Make the effect of a complex action visible
For ordered-time explanatory animations, use explicit state-change cues on dynamic process displays to improve fidelity and address ambiguous action meaning for viewers learning cause-and-effect steps.
- purpose:refine
- basis:empirical
- time:ordered-time
- temporal-pattern:dynamic
- quality:fidelity:use
- lever:encoding
advice
Show the resulting state
Animate the result of a complex action, not just the motion that leads into it. For example, show two elements combine into a new state, add a visible reaction when an external input strikes a complex, or show the changed structure after the action.
reason
Why visible effects matter
Motion alone does not always tell viewers what changed. When the outcome of the action is visible, the animation explains the process instead of only showing movement.
Mechanism: A visible state change clarifies cause and effect. Viewers can connect the incoming action to a resulting condition rather than guessing what the motion meant.
Evidence: The paper found that complex actions were poorly recalled when the animation did not show their effect, and recall improved after the redesign made the combined state, reaction, separation, and repaired structure explicit (Faraday & Sutcliffe, 1997).
context
Use when the action changes state or relation
- User Goal: Understand what changed and why during a process step.
- Data: A step involves a transformation, reaction, or non-obvious relation.
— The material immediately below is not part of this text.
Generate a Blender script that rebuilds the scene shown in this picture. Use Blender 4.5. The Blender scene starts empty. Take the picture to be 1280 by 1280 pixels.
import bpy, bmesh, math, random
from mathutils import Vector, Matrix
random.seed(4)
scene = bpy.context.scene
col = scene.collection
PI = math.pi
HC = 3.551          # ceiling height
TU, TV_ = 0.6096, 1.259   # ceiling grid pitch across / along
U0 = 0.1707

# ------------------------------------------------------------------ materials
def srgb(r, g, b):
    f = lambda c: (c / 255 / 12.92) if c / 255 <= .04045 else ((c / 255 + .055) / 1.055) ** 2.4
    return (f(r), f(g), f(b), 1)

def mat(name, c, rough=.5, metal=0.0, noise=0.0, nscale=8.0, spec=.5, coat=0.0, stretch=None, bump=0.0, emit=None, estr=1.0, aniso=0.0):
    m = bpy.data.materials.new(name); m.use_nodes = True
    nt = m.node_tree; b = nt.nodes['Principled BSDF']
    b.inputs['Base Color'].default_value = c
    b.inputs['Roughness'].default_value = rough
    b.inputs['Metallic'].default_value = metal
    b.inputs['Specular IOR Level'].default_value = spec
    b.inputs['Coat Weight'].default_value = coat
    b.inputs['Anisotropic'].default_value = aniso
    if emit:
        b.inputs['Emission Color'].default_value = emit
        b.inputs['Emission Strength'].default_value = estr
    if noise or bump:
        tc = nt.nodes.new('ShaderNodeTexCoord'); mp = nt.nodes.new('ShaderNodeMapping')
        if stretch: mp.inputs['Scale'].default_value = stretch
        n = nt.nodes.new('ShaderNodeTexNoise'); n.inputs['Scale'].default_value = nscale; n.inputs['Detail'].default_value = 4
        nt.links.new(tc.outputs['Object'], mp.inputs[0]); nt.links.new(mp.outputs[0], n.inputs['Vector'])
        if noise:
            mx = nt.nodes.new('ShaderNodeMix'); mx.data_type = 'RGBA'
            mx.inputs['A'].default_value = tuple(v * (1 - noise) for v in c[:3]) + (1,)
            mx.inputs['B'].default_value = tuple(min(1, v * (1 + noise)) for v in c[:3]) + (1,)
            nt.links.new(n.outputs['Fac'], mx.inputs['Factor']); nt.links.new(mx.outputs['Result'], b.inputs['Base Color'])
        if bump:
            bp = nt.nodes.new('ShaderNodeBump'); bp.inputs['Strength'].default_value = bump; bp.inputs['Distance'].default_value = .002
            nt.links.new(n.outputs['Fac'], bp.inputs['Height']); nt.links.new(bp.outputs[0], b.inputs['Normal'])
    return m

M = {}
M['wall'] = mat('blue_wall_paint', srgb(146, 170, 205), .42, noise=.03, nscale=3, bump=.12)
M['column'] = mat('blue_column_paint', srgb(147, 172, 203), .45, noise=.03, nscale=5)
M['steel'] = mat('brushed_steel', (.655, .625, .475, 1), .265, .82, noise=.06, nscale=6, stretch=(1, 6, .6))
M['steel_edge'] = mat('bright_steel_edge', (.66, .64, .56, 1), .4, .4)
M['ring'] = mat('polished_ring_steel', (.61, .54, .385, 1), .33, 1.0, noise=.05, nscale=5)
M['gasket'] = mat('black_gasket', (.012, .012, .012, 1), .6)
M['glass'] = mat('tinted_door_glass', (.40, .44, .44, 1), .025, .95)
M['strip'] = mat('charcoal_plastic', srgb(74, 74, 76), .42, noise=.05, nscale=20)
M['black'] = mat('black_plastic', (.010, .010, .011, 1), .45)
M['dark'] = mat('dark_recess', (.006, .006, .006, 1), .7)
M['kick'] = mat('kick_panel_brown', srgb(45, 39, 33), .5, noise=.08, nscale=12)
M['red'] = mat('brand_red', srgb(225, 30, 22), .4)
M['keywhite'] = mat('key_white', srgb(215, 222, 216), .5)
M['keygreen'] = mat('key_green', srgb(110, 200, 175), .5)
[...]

- Chart Setting: A dynamic display currently shows motion or impact without a clear visible result.
- Audience: Viewers may not be able to infer the process from motion alone.
- Success Criterion: Viewers can state the effect of the action, not just describe where motion occurred.
exceptions
Do not add reaction effects to already clear simple actions
Break it when: The action is simple and already clear from the motion with a speech cue. Why: The source reports that simple actions such as attaching or detaching were improved by speech cueing, while the need for added visual effect arose with more complex steps.
costs
What explicit effects cost
Sacrifice: You give up some visual economy. Risk: Extra effects can add competing motion. Mitigation: Reserve reaction or state-change cues for the step that actually needs explanation.
mistakes
Common action-encoding misuse
Mistake: Animating only the approach or impact of one element on another and never showing the changed state. Why it fails: Viewers may remember the motion but infer the wrong cause, target, or result.
check
How to test whether the effect is visible
Failure Sign: Viewers can describe where motion went but cannot say what changed after it. Quick Check: Inspect each complex animated step and ask whether the resulting state is visibly shown on screen. Stronger Test: Show the step once and ask viewers what effect the action had.
fix
What to change
- Add a visible changed state after the action.
- Add a brief reaction cue at the moment of impact or combination.
- Show the before-and-after structure so the transformation is explicit.
- Separate combined elements again if that separation is part of the explained effect.